#### [Exercise directions]
Reading the listing below, count the lines that contain the word "were" and give that count alone.

#### [Available records]
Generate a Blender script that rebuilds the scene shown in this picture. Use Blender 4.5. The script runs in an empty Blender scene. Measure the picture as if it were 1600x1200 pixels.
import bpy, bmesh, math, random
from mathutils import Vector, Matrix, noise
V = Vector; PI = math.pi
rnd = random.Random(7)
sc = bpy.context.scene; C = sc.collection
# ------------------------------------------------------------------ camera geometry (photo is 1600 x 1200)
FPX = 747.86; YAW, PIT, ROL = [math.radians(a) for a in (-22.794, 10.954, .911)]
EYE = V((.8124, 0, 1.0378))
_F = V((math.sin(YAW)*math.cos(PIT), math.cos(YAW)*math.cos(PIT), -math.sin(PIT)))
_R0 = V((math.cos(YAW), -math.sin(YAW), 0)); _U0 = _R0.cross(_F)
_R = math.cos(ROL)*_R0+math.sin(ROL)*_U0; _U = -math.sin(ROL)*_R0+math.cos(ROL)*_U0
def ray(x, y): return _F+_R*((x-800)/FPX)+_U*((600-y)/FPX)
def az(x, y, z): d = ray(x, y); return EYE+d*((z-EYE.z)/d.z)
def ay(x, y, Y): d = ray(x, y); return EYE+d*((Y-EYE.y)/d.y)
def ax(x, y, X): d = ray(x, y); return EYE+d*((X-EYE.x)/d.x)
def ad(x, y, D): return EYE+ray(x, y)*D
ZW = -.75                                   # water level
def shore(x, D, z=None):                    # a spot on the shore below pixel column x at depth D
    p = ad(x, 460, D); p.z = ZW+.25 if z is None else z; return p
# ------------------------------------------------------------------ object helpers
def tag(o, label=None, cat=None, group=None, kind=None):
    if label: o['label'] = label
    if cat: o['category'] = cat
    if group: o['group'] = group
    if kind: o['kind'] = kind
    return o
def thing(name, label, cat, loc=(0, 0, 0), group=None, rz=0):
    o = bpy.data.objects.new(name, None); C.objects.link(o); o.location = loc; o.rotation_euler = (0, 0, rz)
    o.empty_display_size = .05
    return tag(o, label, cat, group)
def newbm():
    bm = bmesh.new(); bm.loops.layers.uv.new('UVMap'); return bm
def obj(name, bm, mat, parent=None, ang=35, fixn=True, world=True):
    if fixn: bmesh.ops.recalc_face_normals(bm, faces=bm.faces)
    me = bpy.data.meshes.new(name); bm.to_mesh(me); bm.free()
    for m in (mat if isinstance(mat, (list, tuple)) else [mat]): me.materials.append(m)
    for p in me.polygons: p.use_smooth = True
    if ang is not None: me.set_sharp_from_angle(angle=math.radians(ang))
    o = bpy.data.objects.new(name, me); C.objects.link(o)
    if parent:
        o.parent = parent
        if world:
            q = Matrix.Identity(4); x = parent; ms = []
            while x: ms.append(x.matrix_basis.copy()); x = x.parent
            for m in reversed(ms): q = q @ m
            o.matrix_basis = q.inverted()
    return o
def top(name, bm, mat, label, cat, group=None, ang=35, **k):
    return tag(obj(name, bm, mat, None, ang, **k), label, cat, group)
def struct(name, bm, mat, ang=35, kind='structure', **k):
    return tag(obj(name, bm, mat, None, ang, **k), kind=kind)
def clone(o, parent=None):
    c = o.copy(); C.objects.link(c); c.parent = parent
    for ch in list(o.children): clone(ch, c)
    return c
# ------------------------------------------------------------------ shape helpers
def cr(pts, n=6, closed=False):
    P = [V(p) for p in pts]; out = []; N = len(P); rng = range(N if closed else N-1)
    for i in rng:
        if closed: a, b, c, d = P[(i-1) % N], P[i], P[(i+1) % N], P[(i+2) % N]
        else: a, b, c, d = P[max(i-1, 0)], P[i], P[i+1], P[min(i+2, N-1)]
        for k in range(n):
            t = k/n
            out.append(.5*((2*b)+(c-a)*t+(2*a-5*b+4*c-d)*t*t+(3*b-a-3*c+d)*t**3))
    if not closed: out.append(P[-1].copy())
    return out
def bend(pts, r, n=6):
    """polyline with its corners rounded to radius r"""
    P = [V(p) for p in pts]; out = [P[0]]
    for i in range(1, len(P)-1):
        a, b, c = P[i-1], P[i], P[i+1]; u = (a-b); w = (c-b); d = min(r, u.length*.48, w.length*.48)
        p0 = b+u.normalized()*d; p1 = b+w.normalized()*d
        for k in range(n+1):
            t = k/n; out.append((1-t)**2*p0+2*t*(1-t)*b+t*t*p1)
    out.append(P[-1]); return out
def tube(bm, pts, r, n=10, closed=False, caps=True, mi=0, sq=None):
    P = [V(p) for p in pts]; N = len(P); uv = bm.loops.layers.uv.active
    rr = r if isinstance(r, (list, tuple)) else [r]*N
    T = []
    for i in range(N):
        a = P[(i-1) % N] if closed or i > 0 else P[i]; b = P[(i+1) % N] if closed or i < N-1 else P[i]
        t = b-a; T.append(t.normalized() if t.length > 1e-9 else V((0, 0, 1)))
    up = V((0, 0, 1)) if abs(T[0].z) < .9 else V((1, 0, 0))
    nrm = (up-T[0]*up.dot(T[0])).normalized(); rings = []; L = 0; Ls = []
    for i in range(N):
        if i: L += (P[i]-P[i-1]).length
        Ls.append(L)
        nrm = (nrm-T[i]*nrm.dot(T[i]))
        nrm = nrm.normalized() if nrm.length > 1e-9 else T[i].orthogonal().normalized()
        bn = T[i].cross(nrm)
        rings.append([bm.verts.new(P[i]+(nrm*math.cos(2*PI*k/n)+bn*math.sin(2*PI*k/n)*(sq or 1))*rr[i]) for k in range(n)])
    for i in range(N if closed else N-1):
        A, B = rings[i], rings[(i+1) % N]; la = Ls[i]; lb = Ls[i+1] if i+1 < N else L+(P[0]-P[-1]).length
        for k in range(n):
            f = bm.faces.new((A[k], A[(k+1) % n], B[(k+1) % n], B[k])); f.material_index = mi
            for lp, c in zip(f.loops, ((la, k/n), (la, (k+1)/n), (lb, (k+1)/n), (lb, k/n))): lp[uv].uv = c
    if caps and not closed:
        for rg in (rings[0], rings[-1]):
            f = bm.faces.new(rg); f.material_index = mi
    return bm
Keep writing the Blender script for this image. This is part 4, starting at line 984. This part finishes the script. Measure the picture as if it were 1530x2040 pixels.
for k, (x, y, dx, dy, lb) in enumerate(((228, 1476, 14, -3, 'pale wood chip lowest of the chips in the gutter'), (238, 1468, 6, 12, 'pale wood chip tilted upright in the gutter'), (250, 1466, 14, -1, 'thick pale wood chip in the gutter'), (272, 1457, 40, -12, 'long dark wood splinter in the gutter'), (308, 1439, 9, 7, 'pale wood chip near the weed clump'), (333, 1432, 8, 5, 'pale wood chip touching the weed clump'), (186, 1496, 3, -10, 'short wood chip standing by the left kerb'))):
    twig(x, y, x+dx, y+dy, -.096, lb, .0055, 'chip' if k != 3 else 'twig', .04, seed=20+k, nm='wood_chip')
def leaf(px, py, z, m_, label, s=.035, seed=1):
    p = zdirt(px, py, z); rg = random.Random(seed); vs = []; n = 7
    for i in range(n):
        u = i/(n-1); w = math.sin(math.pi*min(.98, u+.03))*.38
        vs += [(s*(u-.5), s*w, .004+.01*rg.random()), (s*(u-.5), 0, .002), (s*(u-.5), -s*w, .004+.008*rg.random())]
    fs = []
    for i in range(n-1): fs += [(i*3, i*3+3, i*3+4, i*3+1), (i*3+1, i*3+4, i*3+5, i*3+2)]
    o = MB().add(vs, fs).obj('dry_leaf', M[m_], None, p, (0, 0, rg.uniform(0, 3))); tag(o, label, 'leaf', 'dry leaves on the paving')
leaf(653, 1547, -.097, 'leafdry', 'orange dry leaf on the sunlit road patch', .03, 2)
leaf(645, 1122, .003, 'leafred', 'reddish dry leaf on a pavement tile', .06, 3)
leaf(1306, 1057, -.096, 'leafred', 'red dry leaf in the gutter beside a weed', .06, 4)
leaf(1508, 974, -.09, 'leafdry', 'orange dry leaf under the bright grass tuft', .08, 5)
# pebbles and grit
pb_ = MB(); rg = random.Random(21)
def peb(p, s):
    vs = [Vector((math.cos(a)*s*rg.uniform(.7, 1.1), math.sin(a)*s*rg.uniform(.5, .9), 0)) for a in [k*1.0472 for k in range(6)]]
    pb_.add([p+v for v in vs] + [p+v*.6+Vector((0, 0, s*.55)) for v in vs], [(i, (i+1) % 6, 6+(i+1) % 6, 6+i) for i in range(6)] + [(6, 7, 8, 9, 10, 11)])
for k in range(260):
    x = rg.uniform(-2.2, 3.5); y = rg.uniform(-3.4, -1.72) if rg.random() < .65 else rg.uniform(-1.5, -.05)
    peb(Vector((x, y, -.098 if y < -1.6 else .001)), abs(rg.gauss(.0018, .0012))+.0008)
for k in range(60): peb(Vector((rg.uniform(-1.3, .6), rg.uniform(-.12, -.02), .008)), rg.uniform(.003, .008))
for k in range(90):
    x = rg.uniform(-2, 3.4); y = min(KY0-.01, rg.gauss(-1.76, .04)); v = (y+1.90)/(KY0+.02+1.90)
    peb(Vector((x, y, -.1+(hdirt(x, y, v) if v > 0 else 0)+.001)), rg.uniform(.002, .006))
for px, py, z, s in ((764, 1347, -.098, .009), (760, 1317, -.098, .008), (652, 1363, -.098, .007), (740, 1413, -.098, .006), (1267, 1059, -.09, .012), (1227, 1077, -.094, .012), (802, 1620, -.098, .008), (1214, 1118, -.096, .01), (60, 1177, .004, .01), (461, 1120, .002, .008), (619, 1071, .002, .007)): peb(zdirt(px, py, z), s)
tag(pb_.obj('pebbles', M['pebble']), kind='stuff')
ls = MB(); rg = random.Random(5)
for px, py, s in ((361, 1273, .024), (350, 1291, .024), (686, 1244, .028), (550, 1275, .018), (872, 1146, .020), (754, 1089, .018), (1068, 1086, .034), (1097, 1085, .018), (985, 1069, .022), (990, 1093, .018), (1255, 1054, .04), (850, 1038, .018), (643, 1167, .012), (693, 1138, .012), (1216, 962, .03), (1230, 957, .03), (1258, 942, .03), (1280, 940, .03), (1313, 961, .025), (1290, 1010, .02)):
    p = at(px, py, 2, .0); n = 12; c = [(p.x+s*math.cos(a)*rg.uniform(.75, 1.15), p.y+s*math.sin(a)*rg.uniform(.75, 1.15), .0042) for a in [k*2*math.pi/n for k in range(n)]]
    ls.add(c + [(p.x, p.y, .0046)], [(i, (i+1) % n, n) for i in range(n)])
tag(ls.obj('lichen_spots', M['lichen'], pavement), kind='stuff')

#### [Task result]
2